Во время одного особенно сильного артиллерийского налета его швыряет в угол блиндажа воздушной волной от близко разорвавшегося снаряда. Шатаясь, перешагивает он через трупы, затем перепрыгивает через остатки развороченных взрывами могил на солдатском кладбище, видит куски тел, черепа мертвых, по которым уже больше нельзя определить, русские это или немцы. Перед ним открывается его возможная будущая судьба. Задыхаясь, он тащит раненого, чтобы затем, уложив его в укрытие, убедиться, что тот мертв. Он натыкается на командира 11-й пехотной дивизии генерала Томашки, грубого и неуравновешенного артиллериста, которого мы помним по его докладной записке. Он спрашивает себя, зачем вообще оказался на плацдарме этот старый генерал, бравируя своим присутствием и изображая, собственно говоря, то, что уже было выше его физических сил. «Может быть, – размышляет репортер – он хотел сказать своим солдатам, оказавшимся в кризисной обстановке: „Смотрите, генерал с вами, он знает о ваших бедах“. Или же он хотел доказать себе, как и всем остальным, каким еще молодцом он может быть?» Хотя Шмидт-Шеедер и не пытается скрыть своего солдатского скептического отношения к красно-золотым петлицам и генеральским погонам, тем не менее ему симпатичен этот «старый господин» и он им восхищается.

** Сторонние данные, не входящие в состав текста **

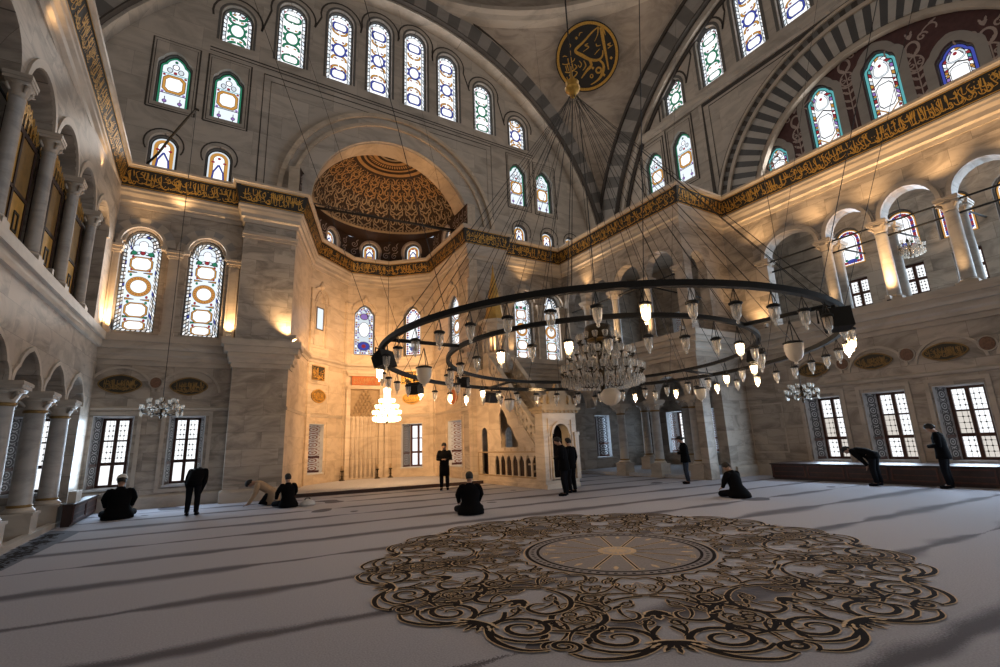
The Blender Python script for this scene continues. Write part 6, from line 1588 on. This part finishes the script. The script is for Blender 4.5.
for k in range(NS):
    t0 = R(-126.5)+2*PI*k/NS
    def f(p):    # p = (across, outward radius)
        a = t0+p[0]/3.0; r = 1.5+(p[1]-1.5)*.985; return (r*cos(a), r*sin(a))
    def F(pts): return [f(p) for p in pts]
    # slate ground patches
    for s in (-1, 1):
        m = lambda pts: F([(s*x, y) for x, y in pts])
        scroll(A, m(smooth([(0, 1.60), (.30, 1.55), (.48, 1.72), (.42, 1.98), (.18, 2.2), (.12, 2.26)], 4)), 0.045, 0, 1, 2, 0.0103)
        scroll(A, m(spiral(.2, 1.92, .13, PI, 1.3, -1)), 0.028, 0, 1, 2, 0.0094)
        scroll(A, m(smooth([(.05, 2.3), (.3, 2.36), (.55, 2.55), (.62, 2.85), (.45, 3.08), (.22, 3.02), (.2, 2.85), (.32, 2.78)], 4)), 0.060, 0, 1, 3, 0.0122)
        scroll(A, m(smooth([(.10, 2.22), (.4, 2.2), (.72, 2.3), (.98, 2.15), (1.1, 1.9)], 4)), 0.047, 0, 1, 2, 0.0103)
        scroll(A, m(smooth([(.62, 2.62), (.92, 2.75), (1.05, 3.1), (.85, 3.42), (.5, 3.5)], 4)), 0.066, 0, 1, 3, 0.0131)
        scroll(A, m(spiral(.40, 3.52, .33, .6, 2.0, 1)), 0.062, 0, 1, 4, 0.0131)
        scroll(A, m(smooth([(.05, 3.2), (.14, 3.4), (.12, 3.62), (.30, 3.88), (.55, 3.98), (.72, 3.90)], 4)), 0.065, 0, 1, 3, 0.0131)
        scroll(A, m(spiral(.80, 3.80, .13, 1.2, 1.4, -1)), 0.050, 0, 1, 3, 0.0103)
        scroll(A, m(spiral(.80, 2.45, .18, -.6, 1.5, 1)), 0.041, 0, 1, 3, 0.0094)
        scroll(A, m(spiral(.62, 1.72, .12, .8, 1.4, -1)), 0.031, 0, 1, 2, 0.0094)
        for (x_, y_, r_, a_, tn, dd) in ((.30, 2.58, .11, .5, 1.5, 1), (.98, 2.75, .13, 2., 1.5, -1), (.70, 3.02, .10, 1., 1.4, 1), (.14, 3.10, .09, 0., 1.3, 1), (.95, 3.3, .12, .4, 1.5, -1), (.45, 1.85, .09, 2., 1.3, 1), (.80, 2.0, .10, 3., 1.4, -1), (.18, 2.08, .07, 1., 1.2, 1), (.98, 1.62, .08, 1., 1.3, -1)):
            scroll(A, m(spiral(x_, y_, r_, a_, tn, dd)), 0.029, 0, 1, 3, 0.0084)
        for b0, b1, b2, b3 in (((.98, 2.75), (.8, 2.6), (.7, 2.8), (.66, 3.0)), ((.30, 2.5), (.45, 2.62), (.42, 2.9), (.25, 3.05)), ((.95, 3.2), (.8, 3.3), (.78, 3.5), (.82, 3.68)), ((.8, 1.95), (.6, 2.05), (.5, 2.0), (.45, 1.9)), ((.08, 3.0), (.2, 3.1), (.2, 3.3), (.1, 3.45)), ((1.0, 2.3), (.9, 2.45), (.95, 2.6), (1.05, 2.7))):
            scroll(A, m(bez(b0, b1, b2, b3, 8)), 0.037, 0, 1, 2, 0.0094)
        scroll(A, m(spiral(.84, 3.12, .13, 2.6, 1.5, -1)), 0.037, 0, 1, 4, 0.0094)
        for (x, y, an, l_, w_) in ((.36, 2.62, .9, .26, .07), (.60, 3.2, 2.2, .28, .08), (.25, 2.42, 1.7, .2, .05), (.85, 2.85, .4, .25, .07), (.50, 2.2, .6, .22, .05), (.70, 2.05, 1.4, .2, .05), (.3, 3.3, 2.5, .2, .06), (.95, 3.55, 1.5, .22, .06), (.55, 1.58, .3, .16, .04), (.9, 1.75, 1.2, .18, .045), (1.02, 2.4, 1.0, .2, .05)):
            l_ *= .8; w_ *= .62; P = leaf(s*x, y, an if s > 0 else PI-an, l_, w_); Q = leaf(s*x-.008*s, y-.01, an if s > 0 else PI-an, l_*1.14, w_*1.42)
            A.poly(F(Q), 1, 4); A.poly(F(P), 0, 5)
    A.ribbon(F([(-.2, 2.26), (.2, 2.26)]), .07, 1, 3); A.ribbon(F([(-.18, 2.26), (.18, 2.26)]), .04, 0, 4)
    for q in range(-3, 4):
        an = PI/2+q*.40; P = leaf(0, 3.55, an, .27-.02*abs(q), .030); Q = leaf(0, 3.53, an, .31-.02*abs(q), .048); A.poly(F(Q), 1, 5); A.poly(F(P), 0, 6)
    for q in (-1, 0, 1):
        an = PI/2+q*.6; A.poly(F(leaf(0, 1.72, an, .3, .05)), 1, 3); A.poly(F(leaf(0, 1.73, an, .26, .035)), 2, 4)
        A.poly(F(leaf(0, 2.75, an, .3, .09)), 1, 3); A.poly(F(leaf(0, 2.76, an, .26, .06)), 0, 4)
me_ = A.mb(lambda a, b, d: (a, b, .004+d), .0008, eps=3e-6)
base = MB(); base.lathe([(3.7, 0), (3.7, .0035)], 96)
ob = me_.build('carpet_medallion', ['rugdark', 'ruggold', 'rugblue', 'rugbase'], None, (cxm, cym, 0)); tag(ob, 'round floral scroll medallion woven in brown and beige in the middle of the carpet', 'carpet')
# darker patterned runner in the left corner of the floor
rn = MB(); rn.add([(-3.1, 11.0, .004), (-2.65, 11.6, .004), (-2.37, 16.28, .004), (-3.1, 17.0, .004)], [(0, 1, 2, 3)], 0)
A = Art(); rnd = random.Random(5)
for k in range(110):
    x = rnd.uniform(-3.0, -2.75); y = rnd.uniform(11.6, 16.3)
    if rnd.random() < .5: A.poly(leaf(x, y, rnd.uniform(0, 6.3), rnd.uniform(.15, .32), .07), 1, 2)
    else: A.ribbon(spiral(x, y, .12, rnd.uniform(0, 6), 1.1, rnd.choice((-1, 1))), .04, 1, 2)
A.mb(lambda a, b, d: (a, b, .004+d), .001, rn, eps=3e-6)
ob = rn.build('patterned_rug', ['rugslate', 'rugdark']); tag(ob, 'dark blue-grey patterned rug on the floor at the left picture edge', 'rug')
# small heaps: shoes and bag on the carpet by the kneeling pair
o = empty('bundle', (3.05, 17.15, 0)); tag(o, 'small pale bundle lying on the carpet right of the kneeling man', 'bag')
b = MB(); b.lathe([(.12, 0), (.20, .03), (.19, .10), (.12, .17), (.03, .2)], 12, sx=1.2, sy=.8); b.build('bag_body', 'cloth_white', o)
b = MB(); b.tube([(-.12, 0, .14), (-.05, -.02, .24), (.06, .02, .23), (.12, 0, .13)], .015, 6); b.build('bag_handle', 'cloth_navy', o)

# ================================================================== LIGHT
WARM = (1., .61, .28)
# apse floodlit from fittings on its side ledges and by the lit chandelier
point('chandelier_light', (5.9, 17.9, 3.2), 380, (1., .60, .28), .35)
for p_, t_, e_ in (((3.4, 21.6, 6.5), (7.0, 26, 5), 260), ((10.3, 21.3, 6.5), (6.8, 26.3, 5), 260), ((3.6, 21.9, 6.6), (9.5, 25, 9.5), 220), ((10.2, 21.6, 6.6), (5, 25.8, 9.5), 220), ((5.2, 21.0, 12.8), (7.5, 22.3, 16.5), 45), ((9.6, 20.9, 12.8), (7.0, 22.3, 16.5), 45), ((7.0, 18.5, 3.2), (7.2, 26, 1.5), 330), ((7.0, 17.5, 3.2), (11.0, 21, 1.5), 160)):
    spot('apse_floodlight', p_, t_, e_*2.7, (1., .57, .25), 105, .9, .15)
# uplights standing on the ledges
UPS = [((-3.02, 20.7, 6.1), (-3.25, 21.05, 9), 190), ((.52, 20.72, 6.15), (.5, 21.0, 9), 150), ((2.85, 20.75, 6.1), (2.66, 21.2, 10), 150), ((2.55, 20.3, 6.1), (2.6, 20.62, 9), 110), ((-2.5, 20.6, 10.0), (-2.5, 21.0, 12), 18), ((-1.46, 20.5, 10.9), (-1.4, 21., 12), 18),
       ((-3.25, 18.0, 10.6), (-3.4, 17.5, 12.4), 20), ((-3.25, 12.0, 10.6), (-3.4, 12.5, 12.4), 14), ((16.65, 18.6, 9.6), (16.9, 18.0, 12.3), 45), ((16.65, 16.8, 6.1), (16.95, 16.8, 11), 70), ((16.65, 14.7, 6.1), (16.95, 14.7, 11), 70), ((16.6, 12.6, 6.1), (16.9, 12.8, 11), 80), ((14.3, 20.2, 10.0), (14.3, 20.6, 12), 30), ((13.3, 20.2, 6.1), (13.3, 20.6, 10), 30), ((12.0, 19.8, 6.1), (12., 20.2, 11.5), 60),
       ((XR-.62, 6.50, 6.15), (XR+.2, 6.58, 8.6), 150), ((XR-.4, 8.4, 6.15), (XR, 8.4, 10), 40), ((XR-.4, 4.65, 6.15), (XR, 4.65, 10), 40), ((XR-.5, 11.2, 5.98), (XR, 11.2, 9.5), 60), ((XR-.75, 8.39, 9.2), (XR-.2, 8.39, 12.2), 52), ((XR-.75, 6.53, 9.2), (XR-.2, 6.53, 12.2), 52), ((XR-.75, 10.67, 9.2), (XR-.2, 10.67, 12.2), 52), ((XR-.75, 4.56, 9.2), (XR-.2, 4.56, 12.2), 52), ((XR-.75, 2.59, 9.2), (XR-.2, 2.59, 12.2), 52)]
for p_, t_, e_ in UPS: spot('ledge_uplight', p_, t_, e_*(3 if e_ > 50 else 1.6), WARM, 100, .9, .06)
spot('ring_floodlight', (8.2, 11.3, 3.15), (11.2, 17.6, 2.0), 420, (1., .64, .30), 60, .8, .1)
NF = [0]
for p_, lab in (((LW(14.6, .08).x, 14.6, 5.97), 'small pale floodlight standing on the left gallery ledge'), ((XR-.3, 10.9, 5.97), 'small floodlight on the right ledge near the corner pier'), ((.52, 20.72, 5.97), 'small floodlight on the ledge under the lit pilaster right of the tall windows'), ((XR-.32, 6.58, 5.97), 'small floodlight at the foot of the brightly lit gallery column'), ((16.62, 12.6, 5.97), 'small floodlight on the corner ledge of the right loge')):
    o = empty('ledge_floodlight', p_); tag(o, lab, 'floodlight'); b = MB(); b.box(-.10, -.07, .03, .10, .07, .17); b.build('lamp_housing', 'marble_smooth', o)
    b = MB(); b.box(-.08, -.05, .17, .08, .05, .176); b.build('lamp_glass', 'bulbsoft', o); b = MB(); b.box(-.06, -.05, 0, .06, .05, .03); b.build('lamp_foot', 'iron', o)
area('gallery_fill', (21.7, -7.7, 8.4), (-PI/2, 0, PI), 1.6, 3.2, 420, COOL)  # unseen fill light added to brighten the gallery; no window is built there
w = bpy.data.worlds.new('sky'); sc.world = w; w.use_nodes = True
bg = w.node_tree.nodes['Background']; bg.inputs[0].default_value = (.75, .86, 1, 1); bg.inputs[1].default_value = .6

# ================================================================== CAMERA
cd = bpy.data.cameras.new('camera'); cam = bpy.data.objects.new('camera', cd); COL.objects.link(cam)
cd.sensor_width = 36; cd.lens = 36*481/1000; cd.clip_end = 200
pit, rol, yaw = R(12.72), R(-2.25), R(31.6)
fw = Vector((sin(yaw)*cos(pit), cos(yaw)*cos(pit), sin(pit))); r0 = Vector((cos(yaw), -sin(yaw), 0)); u0 = r0.cross(fw)
r1 = r0*cos(rol)+u0*sin(rol); u1 = -r0*sin(rol)+u0*cos(rol)
cam.matrix_world = Matrix(((r1.x, u1.x, -fw.x, 0), (r1.y, u1.y, -fw.y, 0), (r1.z, u1.z, -fw.z, 1.75), (0, 0, 0, 1)))
sc.camera = cam
sc.view_settings.view_transform = 'Standard'; sc.view_settings.look = 'None'; sc.view_settings.exposure = .40; sc.view_settings.gamma = 1.
try: sc.view_settings.use_curve_mapping = False
except Exception: pass
sc.cycles.use_denoising = True
sc.cycles.max_bounces = 6; sc.cycles.diffuse_bounces = 4; sc.cycles.glossy_bounces = 2; sc.cycles.transmission_bounces = 4; sc.cycles.transparent_max_bounces = 10
sc.cycles.caustics_reflective = False; sc.cycles.caustics_refractive = False
sc.cycles.sample_clamp_indirect = 4.
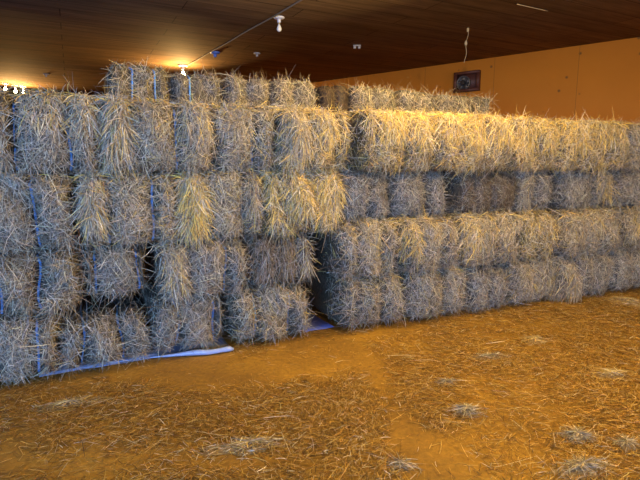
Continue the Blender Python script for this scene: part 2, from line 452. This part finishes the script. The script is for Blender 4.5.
bale(RS, Q['1'], [627, 646, 668, 692], dy=-.0, look='tan', fringe=300, twine='pale', label='tan hay bale cut by the right picture edge in right stack\'s top row', group=gr1)
# second row (set back)
bale(RS, Q['2'], [339, 367, 389], dy=0.095, look='grey', twine=None, label='blue-grey square hay bale, leftmost in right stack\'s shaded second row', group=gr2)
bale(RS, Q['2'], [391, 424, 444], dy=0.095, look='grey', twine=None, label='grey hay bale left of a black gap in right stack\'s shaded second row', group=gr2)
bale(RS, Q['2'], [454, 470, 490, 515], dy=0.145, look='brown', twine=None, label='dark hay bale just right of a black gap in right stack\'s second row', group=gr2)
bale(RS, Q['2'], [516, 532, 547], dy=0.125, look='grey', twine=None, tuft=[(518, 528, 40, .3, T_, 0)], label='blue-grey narrow hay bale left of the dark crack, right stack\'s second row', group=gr2)
bale(RS, Q['2'], [561, 590, 608], dy=0.115, look='grey', twine=None, tuft=[(596, 607, 90, .3, G_, 0)], label='grey hay bale with a yellow patch right of the dark crack, second row', group=gr2)
bale(RS, Q['2'], [611, 626, 650, 672], dy=0.095, look='grey', twine=None, label='grey hay bale cut by the right picture edge in right stack\'s second row', group=gr2)
# third row
bale(RS, Q['3'], [338, 355, 381, 397], dy=-.03, look='tan', fringe=220, twine='pale', label='tan hay bale with fluffy middle lobe at the left of right stack\'s third row', group=gr3, tuft=[(341, 378, 100, 0.19, T_, .1)])
bale(RS, Q['3'], [403, 418, 440, 456], dy=-.06, look='tan', fringe=280, twine=None, tuft=[(398, 418, 190, 0.26, G_, .3), (420, 455, 70, 0.17, T_, .1)], label='tan hay bale with golden straw spilling over its left corner, right stack\'s third row', group=gr3)
bale(RS, Q['3'], [460, 495, 519], dy=-.05, look='tan', fringe=340, twine=None, tuft=[(458, 475, 120, 0.26, G_, .2), (478, 519, 100, 0.17, T_, .2)], label='wide tan hay bale with orange top edge, middle of right stack\'s third row', group=gr3)
bale(RS, Q['3'], [520, 536, 552], dy=-.02, look='gold', fringe=260, twine=None, tuft=[(522, 551, 120, 0.20, G_, .1)], label='yellow-brown hay bale left of the dark hole in right stack\'s third row', group=gr3)
bale(RS, Q['3'], [560, 582, 600, 618], dy=-.05, look='tan', fringe=200, twine=None, tuft=[(560, 600, 130, 0.21, T_, .1)], label='straggly tan hay bale right of the dark hole in right stack\'s third row', group=gr3)
bale(RS, Q['3'], [620, 636, 656, 672], dy=-.03, look='tan', twine=None, tuft=[(620, 642, 70, 0.22, G_, .1)], label='tan hay bale cut by the right picture edge in right stack\'s third row', group=gr3)
# bottom row
bale(RS, Q['4'], [340, 356, 379, 403], dy=-.0, look='tan', fringe=160, twine='pale', label='tan hay bale right of the black gap in right stack\'s bottom row', group=gr4)
bale(RS, Q['4'], [406, 441, 465], dy=-.02, look='tan', fringe=240, twine='pale', label='tan hay bale with orange-lit top lip, second from left in right stack\'s bottom row', group=gr4)
bale(RS, Q['4'], [467, 487, 505], dy=-.02, look='grey', zt=-.03, twine='pale', label='grey narrow hay bale, third from left in right stack\'s bottom row', group=gr4)
bale(RS, Q['4'], [506, 529, 552], dy=-.0, look='tan', twine=None, tuft=[(507, 550, 160, .28, T_, 0)], label='rough tan hay bale left of the upright straw bunch, right stack\'s bottom row', group=gr4)
bale(RS, Q['4'], [555, 573, 590, 609], dy=-.05, look='grey', twine=None, tuft=[(553, 571, 320, .42, T_, 0)], label='hay bale with straw stalks hanging down its left corner, right stack\'s bottom row', group=gr4)
bale(RS, Q['4'], [611, 630, 650, 669], dy=-.05, look='grey', twine=None, label='grey hay bale cut by the right picture edge in right stack\'s bottom row', group=gr4)

# --- back row, set back on top of both stacks
gb1, gb2 = 'hay bales set back on top of the left stack', 'hay bales set back on top of the right stack'
dB = .80
B5 = (1.642, 1.965)
kw = dict(topbl=140, D=.8, dens=.55, noise=.008, bulge=.02, pinch=.03)
bale(LS, B5, [109, 131, 155, 171], dy=dB, zt=.02, look='tan', twine='blue', label='leftmost upper hay bale under the ceiling with a blue twine, set back', group=gb1, **kw)
bale(LS, B5, [172, 190, 223], dy=dB, zt=.0, look='grey', twine='blue', label='upper hay bale directly below the glowing ceiling bulb, set back', group=gb1, **kw)
bale(LS, B5, [226, 248, 271], dy=dB, zt=.0, look='grey', twine=None, label='upper hay bale, third from left in the set-back row under the ceiling', group=gb1, **kw)
bale(LS, B5, [272, 295, 318], dy=dB, zt=.0, look='grey', twine=None, label='upper hay bale left of the dark bale in the set-back row', group=gb1, **kw)
bale(RS, B5, [319, 335, 351], dy=dB + .14, look='dark', twine=None, label='dark brown upper hay bale in the set-back row', group=gb2, **kw)
bale(RS, B5, [352, 374, 397], dy=dB + .08, look='grey', twine=None, label='upper hay bale just right of the dark brown one, set back', group=gb2, **kw)
bale(RS, B5, [398, 415, 437], dy=dB + .08, zt=-.01, look='grey', twine=None, label='upper hay bale left of the wall fan, second right of the dark one', group=gb2, **kw)
bale(RS, B5, [438, 455, 474], dy=dB + .08, zt=-.02, look='grey', twine=None, label='upper hay bale right below the wall fan, set back', group=gb2, **kw)
bale(RS, B5, [475, 484, 491], dy=dB + .08, zt=-.02, look='grey', twine=None, label='narrow upper hay bale ending the set-back row at the right', group=gb2, **kw)

# ------------------------------------------------------------------ plastic sheets under the stacks
SHEET = plain('pale_blue_plastic', (.36, .44, .64), .25)
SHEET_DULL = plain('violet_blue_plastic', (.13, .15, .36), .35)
def sheet(S, p0, p1, y0, y1, label, roll):
    s0, s1 = px_s(S, p0, 0, y0), px_s(S, p1, 0, y0)
    rz = math.atan2(S[1][1], S[1][0])
    root = empty('plastic_sheet', S[0] + S[1] * s0, rz)
    nx, ny = 50, 8
    X, Y = np.meshgrid(np.linspace(0, s1 - s0, nx), np.linspace(0, 1, ny), indexing='ij')
    yf = y0 + (.12 * np.clip((.85 - X / (s1 - s0)) / .3, 0, 1) if roll else 0)
    Y = yf + Y * (y1 - yf)
    Z = .004 + .003 * np.sin(X * 31 + Y * 12) + .003 * np.sin(X * 17 - Y * 33)
    V = np.stack([X, Y, Z], -1).reshape(-1, 3)
    i = np.arange(nx - 1)[:, None] * ny + np.arange(ny - 1)[None]
    Qd = np.stack([i, i + ny, i + ny + 1, i + 1], -1).reshape(-1, 4)
    sh = mesh_obj('sheet', V, [Qd], SHEET if roll else SHEET_DULL, root, smooth=True)
    md = sh.modifiers.new('thick', 'SOLIDIFY'); md.thickness = .003; md.offset = 1
    if roll:
        x = np.linspace(0, s1 - s0, 40)
        r = roll * (.08 + .92 * np.clip((x / (s1 - s0) - .5) / .3, 0, 1)) * (1 + .1 * np.sin(x * 23))
        r[-1] *= .5
        MB().tube(np.stack([x, y0 - .01 + .12 * np.clip((.85 - x / (s1 - s0)) / .3, 0, 1) + .006 * np.sin(x * 9), r + .005], 1), r, 10).build('rolled_edge', SHEET, root, True)
    tag(root, label, 'plastic sheet')
sheet(LS, 38, 233, -.075, .5, 'shiny pale blue plastic sheet with rolled edge under left stack\'s bottom row', .018)
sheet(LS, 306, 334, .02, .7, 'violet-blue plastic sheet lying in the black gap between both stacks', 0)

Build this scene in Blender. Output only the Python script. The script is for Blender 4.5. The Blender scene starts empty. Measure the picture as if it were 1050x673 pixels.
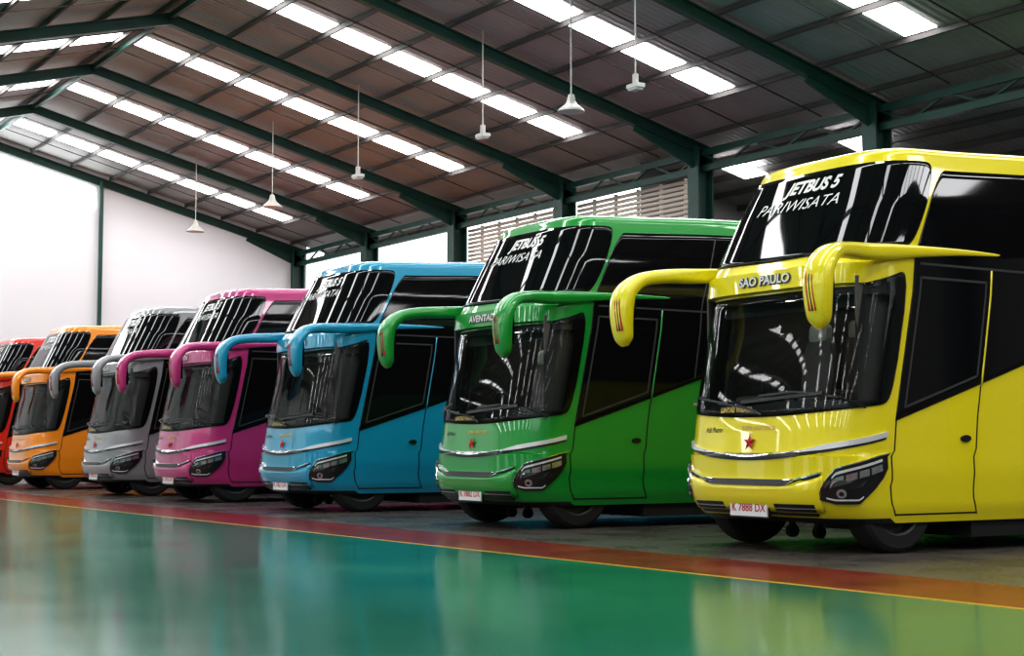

Русские накрывают плацдарм огромным огневым ковром. Они направляют на немецкие позиции 7-ю гвардейскую танковую бригаду опытного и высококлассного генерал-майора Бориса Шнейдера. Бронированные чудовища, развернувшиеся клином, подходят под прикрытием непрекращающегося артиллерийского огня настолько близко к немецким окопам и пулеметным гнездам, что немецкая артиллерия прекращает стрелять из тяжелых орудий, выработавших свой ресурс, опасаясь нанести удар по своим солдатам.
Русские имеют преимущество и в воздухе. Немецкая штурмовая авиация вынуждена смелыми боевыми вылетами наносить минимальным числом самолетов «JU-87» удары по огромной территории, также как это приходится делать и пилотам истребителей «Fw-190» 54-й тюрингской истребительной эскадры, иначе называемой «Зеленое сердце». При всей своей храбрости они настолько малочисленны для поддержки пехотинцев, что служат лишь моральной опорой и больше ничем. Еще в середине июля 1941 года, когда наступавшие немецкие войска закрепились на позициях у Луги и когда они еще многое воспринимали с юмором, штаб 1-й танковой дивизии разослал подчиненным частям такую стихотворную радиограмму:
Ура, ура, ура – летят соколики сюда!
Жаль не немецкие пилоты,
А коммунистов самолеты!
У того, кто знаком со статистикой воздушных побед, одержанных летчиками-истребителями полковника Траутлофта, может сложиться впечатление, что вскоре у русских на Волхове совсем не останется самолетов. Обер-фельдфебель Киттель имеет 267 побед, майор Новотны – 258, полковник Филипп – 213, капитан Рудоффер – 210, капитан Штотц – 189, обер-лейтенант Тюбен – 157, лейтенант Адамайт – 166, лейтенант Байсвенгер – 152. Это летчики, одержавшие не менее 150 побед. Общее число сбитых ими самолетов составляет 1400 единиц. Даже их командир, полковник Траутлофт, задачей которого является командование эскадрой, имеет 57 побед. Но небо вновь пестрит машинами с красными звездами на крыльях.